## GIVEN REQUEST
Make an exact copy of the data below, leaving out every picture.

────────────────────

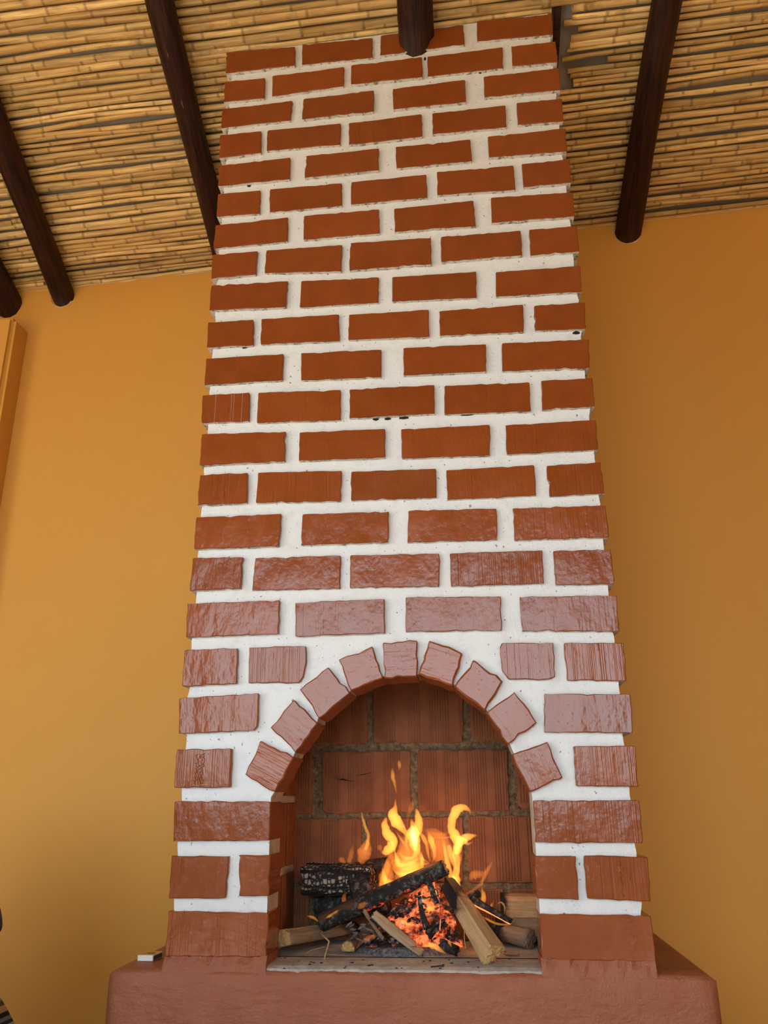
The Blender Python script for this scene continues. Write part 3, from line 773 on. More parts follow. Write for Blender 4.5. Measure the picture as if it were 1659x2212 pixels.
for i, poly in enumerate(ARCH):
    cx = sum(p[0] for p in poly) / 4; cz = sum(p[1] for p in poly) / 4
    loc = [(p[0] - cx, p[1] - cz) for p in poly]
    mo = (Vector(poly[0]) + Vector(poly[1])) / 2 - (Vector(poly[2]) + Vector(poly[3])) / 2
    ang = math.atan2(mo.y, mo.x)
    me = brick_mesh('arch_brick', loc, .118, rng, rough=.0016, under=False, ang=ang, bev=.004 if i in (5, 6) else .0026)
    link('arch_brick', me, M['brick_arch'], fire_place, mat=Matrix.Translation((cx, -.004, cz)) @ Matrix.Rotation(-ang, 4, 'Y'))

# mortar: front slab with the arched hole, edges uneven
FR, BK = .0115, .122
inner = []
ap = [(.2412, -.03), (.2412, .352)]
for i, poly in enumerate(ARCH):
    c = Vector((.562, .37))
    for p in (poly[3], poly[2]):
        pass
    if i == 0: seq = [poly[2], poly[1]]
    elif i in (1, 2): seq = [poly[2], poly[1]]
    elif i in (3, 4): seq = [poly[3], poly[2]]
    elif i in (5, 6, 7): seq = [poly[3], poly[2]]
    else: seq = [poly[3], poly[2]]
    for p in seq:
        v = Vector(p); d = (v - c).normalized()
        ap.append(tuple(v + d * .006))
ap += [(.8770, .345), (.8770, -.03)]
rg = random.Random(3)
outer = []
z = -.03
while z < 2.835:
    outer.append((1.104 + rg.uniform(-.003, .003), z)); z += .021
outer.append((1.104, 2.846)); outer.append((.014, 2.813))
while z > 0:
    z -= .021
    outer.append((.014 + rg.uniform(-.003, .003), max(z, -.03)))
ring = [(p[0], p[1]) for p in ap] + outer
N = len(ring); nin = len(ap)
vs = [(x, FR, z) for x, z in ring] + [(x, BK, z) for x, z in ring]
fs = [tuple(range(N))]; mi = [0]
for i in range(N):
    j = (i + 1) % N
    fs.append((i, j, N + j, N + i)); mi.append(1 if i < nin - 1 else 0)
fs.append(tuple(range(N, 2 * N))[::-1]); mi.append(1)
me = mesh_from('mortar', vs, fs, False, mi)
bm = bmesh.new(); bm.from_mesh(me); bmesh.ops.recalc_face_normals(bm, faces=bm.faces[:])
bmesh.ops.triangulate(bm, faces=[f for f in bm.faces if len(f.verts) > 4]); bm.to_mesh(me); bm.free()
link('mortar', me, [M['mortar'], M['cement']], fire_place)

# body of the chimney behind the face
bm = bmesh.new()
def add_hexa(bm, x0, x1, y0, y1, z0, ztop):
    vv = [bm.verts.new(p) for p in ((x0, y0, z0), (x1, y0, z0), (x1, y1, z0), (x0, y1, z0), (x0, y0, ztop(y0)), (x1, y0, ztop(y0)), (x1, y1, ztop(y1)), (x0, y1, ztop(y1)))]
    for f in ((3, 2, 1, 0), (4, 5, 6, 7), (0, 1, 5, 4), (1, 2, 6, 5), (2, 3, 7, 6), (3, 0, 4, 7)): bm.faces.new([vv[i] for i in f])
WY = .81
FBY = .37
add_hexa(bm, .012, .2215, BK, WY, -.02, lambda y: .80)
add_hexa(bm, .8985, 1.106, BK, WY, -.02, lambda y: .80)
add_hexa(bm, .2215, .8985, FBY + .012, WY, -.02, lambda y: .80)
add_hexa(bm, .012, 1.106, BK, WY, .80, lambda y: ceil_z(y, 0.0))
me = bpy.data.meshes.new('chimney_body'); bm.to_mesh(me); bm.free()
link('chimney_body', me, M['mortar'], fire_place)
bm = bmesh.new()                                                       # bricks of the two returns, out of the photo's sight
rg = random.Random(8)
for sx in (-1, 1):
    for k in range(23):
        yy = .13 + (.0 if k % 2 else -.12)
        while yy < WY - .04:
            a, b = max(yy, .128), min(yy + .24, WY - .008)
            z0 = .005 + k * .1235
            if b - a > .04 and z0 + .09 < ceil_z(b, 0) - .01:
                x0, x1 = (-.0005, .03) if sx < 0 else (1.09, 1.1185)
                add_hexa(bm, x0 + rg.uniform(-.001, .001), x1 + rg.uniform(-.001, .001), a, b, z0, lambda y, z0=z0: z0 + .09)
            yy += .27
me = bpy.data.meshes.new('side_brickwork'); bm.to_mesh(me); bm.free()
tag(link('side_brickwork', me, M['brick'], fire_place), kind='stuff')

# red rendered bed under the lowest course
rg = random.Random(15)
for xa, xb in ((.001, .2465), (.872, 1.120)):
    vs = []; n = 24
    for i in range(n + 1):
        x = xa + (xb - xa) * i / n
        vs += [(x, .004 + rg.uniform(-.003, .003), .006 + rg.uniform(-.004, .003)), (x, -.004 + rg.uniform(-.002, .002), -.012 + rg.uniform(-.003, .003)), (x, -.006, -.03), (x, .12, .004), (x, .12, -.03)]
    fs = []
    for i in range(n):
        a, b = i * 5, (i + 1) * 5
        fs += [(a, b, b + 1, a + 1)[::-1], (a + 1, b + 1, b + 2, a + 2)[::-1], (a, a + 3, b + 3, b)[::-1]]
    fs += [(0, 1, 2, 4, 3), (n * 5, n * 5 + 3, n * 5 + 4, n * 5 + 2, n * 5 + 1)]
    me = mesh_from('mortar_bed', vs, fs, False)
    bm = bmesh.new(); bm.from_mesh(me); bmesh.ops.recalc_face_normals(bm, faces=bm.faces[:]); bm.to_mesh(me); bm.free()
    link('mortar_bed', me, M['plinth'], fire_place)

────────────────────

## REPLY TO THE EXERCISE
The Blender Python script for this scene continues. Write part 3, from line 773 on. More parts follow. Write for Blender 4.5. Measure the picture as if it were 1659x2212 pixels.
for i, poly in enumerate(ARCH):
    cx = sum(p[0] for p in poly) / 4; cz = sum(p[1] for p in poly) / 4
    loc = [(p[0] - cx, p[1] - cz) for p in poly]
    mo = (Vector(poly[0]) + Vector(poly[1])) / 2 - (Vector(poly[2]) + Vector(poly[3])) / 2
    ang = math.atan2(mo.y, mo.x)
    me = brick_mesh('arch_brick', loc, .118, rng, rough=.0016, under=False, ang=ang, bev=.004 if i in (5, 6) else .0026)
    link('arch_brick', me, M['brick_arch'], fire_place, mat=Matrix.Translation((cx, -.004, cz)) @ Matrix.Rotation(-ang, 4, 'Y'))

# mortar: front slab with the arched hole, edges uneven
FR, BK = .0115, .122
inner = []
ap = [(.2412, -.03), (.2412, .352)]
for i, poly in enumerate(ARCH):
    c = Vector((.562, .37))
    for p in (poly[3], poly[2]):
        pass
    if i == 0: seq = [poly[2], poly[1]]
    elif i in (1, 2): seq = [poly[2], poly[1]]
    elif i in (3, 4): seq = [poly[3], poly[2]]
    elif i in (5, 6, 7): seq = [poly[3], poly[2]]
    else: seq = [poly[3], poly[2]]
    for p in seq:
        v = Vector(p); d = (v - c).normalized()
        ap.append(tuple(v + d * .006))
ap += [(.8770, .345), (.8770, -.03)]
rg = random.Random(3)
outer = []
z = -.03
while z < 2.835:
    outer.append((1.104 + rg.uniform(-.003, .003), z)); z += .021
outer.append((1.104, 2.846)); outer.append((.014, 2.813))
while z > 0:
    z -= .021
    outer.append((.014 + rg.uniform(-.003, .003), max(z, -.03)))
ring = [(p[0], p[1]) for p in ap] + outer
N = len(ring); nin = len(ap)
vs = [(x, FR, z) for x, z in ring] + [(x, BK, z) for x, z in ring]
fs = [tuple(range(N))]; mi = [0]
for i in range(N):
    j = (i + 1) % N
    fs.append((i, j, N + j, N + i)); mi.append(1 if i < nin - 1 else 0)
fs.append(tuple(range(N, 2 * N))[::-1]); mi.append(1)
me = mesh_from('mortar', vs, fs, False, mi)
bm = bmesh.new(); bm.from_mesh(me); bmesh.ops.recalc_face_normals(bm, faces=bm.faces[:])
bmesh.ops.triangulate(bm, faces=[f for f in bm.faces if len(f.verts) > 4]); bm.to_mesh(me); bm.free()
link('mortar', me, [M['mortar'], M['cement']], fire_place)

# body of the chimney behind the face
bm = bmesh.new()
def add_hexa(bm, x0, x1, y0, y1, z0, ztop):
    vv = [bm.verts.new(p) for p in ((x0, y0, z0), (x1, y0, z0), (x1, y1, z0), (x0, y1, z0), (x0, y0, ztop(y0)), (x1, y0, ztop(y0)), (x1, y1, ztop(y1)), (x0, y1, ztop(y1)))]
    for f in ((3, 2, 1, 0), (4, 5, 6, 7), (0, 1, 5, 4), (1, 2, 6, 5), (2, 3, 7, 6), (3, 0, 4, 7)): bm.faces.new([vv[i] for i in f])
WY = .81
FBY = .37
add_hexa(bm, .012, .2215, BK, WY, -.02, lambda y: .80)
add_hexa(bm, .8985, 1.106, BK, WY, -.02, lambda y: .80)
add_hexa(bm, .2215, .8985, FBY + .012, WY, -.02, lambda y: .80)
add_hexa(bm, .012, 1.106, BK, WY, .80, lambda y: ceil_z(y, 0.0))
me = bpy.data.meshes.new('chimney_body'); bm.to_mesh(me); bm.free()
link('chimney_body', me, M['mortar'], fire_place)
bm = bmesh.new()                                                       # bricks of the two returns, out of the photo's sight
rg = random.Random(8)
for sx in (-1, 1):
    for k in range(23):
        yy = .13 + (.0 if k % 2 else -.12)
        while yy < WY - .04:
            a, b = max(yy, .128), min(yy + .24, WY - .008)
            z0 = .005 + k * .1235
            if b - a > .04 and z0 + .09 < ceil_z(b, 0) - .01:
                x0, x1 = (-.0005, .03) if sx < 0 else (1.09, 1.1185)
                add_hexa(bm, x0 + rg.uniform(-.001, .001), x1 + rg.uniform(-.001, .001), a, b, z0, lambda y, z0=z0: z0 + .09)
            yy += .27
me = bpy.data.meshes.new('side_brickwork'); bm.to_mesh(me); bm.free()
tag(link('side_brickwork', me, M['brick'], fire_place), kind='stuff')

# red rendered bed under the lowest course
rg = random.Random(15)
for xa, xb in ((.001, .2465), (.872, 1.120)):
    vs = []; n = 24
    for i in range(n + 1):
        x = xa + (xb - xa) * i / n
        vs += [(x, .004 + rg.uniform(-.003, .003), .006 + rg.uniform(-.004, .003)), (x, -.004 + rg.uniform(-.002, .002), -.012 + rg.uniform(-.003, .003)), (x, -.006, -.03), (x, .12, .004), (x, .12, -.03)]
    fs = []
    for i in range(n):
        a, b = i * 5, (i + 1) * 5
        fs += [(a, b, b + 1, a + 1)[::-1], (a + 1, b + 1, b + 2, a + 2)[::-1], (a, a + 3, b + 3, b)[::-1]]
    fs += [(0, 1, 2, 4, 3), (n * 5, n * 5 + 3, n * 5 + 4, n * 5 + 2, n * 5 + 1)]
    me = mesh_from('mortar_bed', vs, fs, False)
    bm = bmesh.new(); bm.from_mesh(me); bmesh.ops.recalc_face_normals(bm, faces=bm.faces[:]); bm.to_mesh(me); bm.free()
    link('mortar_bed', me, M['plinth'], fire_place)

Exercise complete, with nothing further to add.